Gerardo Del Real: That's pretty significant. As far as commodities go, before I let you go, Mickey, what do you like? What are you bullish on here for the rest of the year?
Mickey Fulp: It's got to be gold. Gold's what drives this market. We need to get above $1,360 and stick, then the next resistance could be at $1,400. We bounced up against that three or four times, and the manipulators, the shorts, the speculators come in and knock it right back down. We need a weaker dollar for gold price to go above $1,360 and remain there.
And then always, I'm bullish on copper, always looking for good copper prospects. In fact, I am on my way to the field on Monday to look at an intriguing copper prospect.
Gerardo Del Real: Very interesting. Well, maybe we can have you back and you can report back if you like what you see, Mickey.

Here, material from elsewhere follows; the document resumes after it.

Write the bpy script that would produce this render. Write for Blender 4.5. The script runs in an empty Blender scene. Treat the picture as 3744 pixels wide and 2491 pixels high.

Mickey Fulp: I would be glad to do that. In the interest of full disclosure before we go here, I am a shareholder of all the companies I mentioned today, and they all sponsor my website. So I am very financial involved with these companies, and my opinions are very skewed to the upside because of that.
Gerardo Del Real: It's always good to eat your own cooking, Mickey. You've been on the farm, I'm sure you can appreciate that.
Mickey Fulp: Absolutely, Gerardo.
Gerardo Del Real: Wonderful. Mickey, where can people find you?
Mickey Fulp: MercenaryGeologist.com. I run a free subscription newsletter with 6,650 subscribers. And @mercenarygeo is the Twitter feed, with 62,000 Twitter followers.
Gerardo Del Real: Fantastic. The Mercenary Geologist Mickey Fulp. Thank you for your time, sir.
Mickey Fulp: Thanks a lot, appreciate it. Always my pleasure.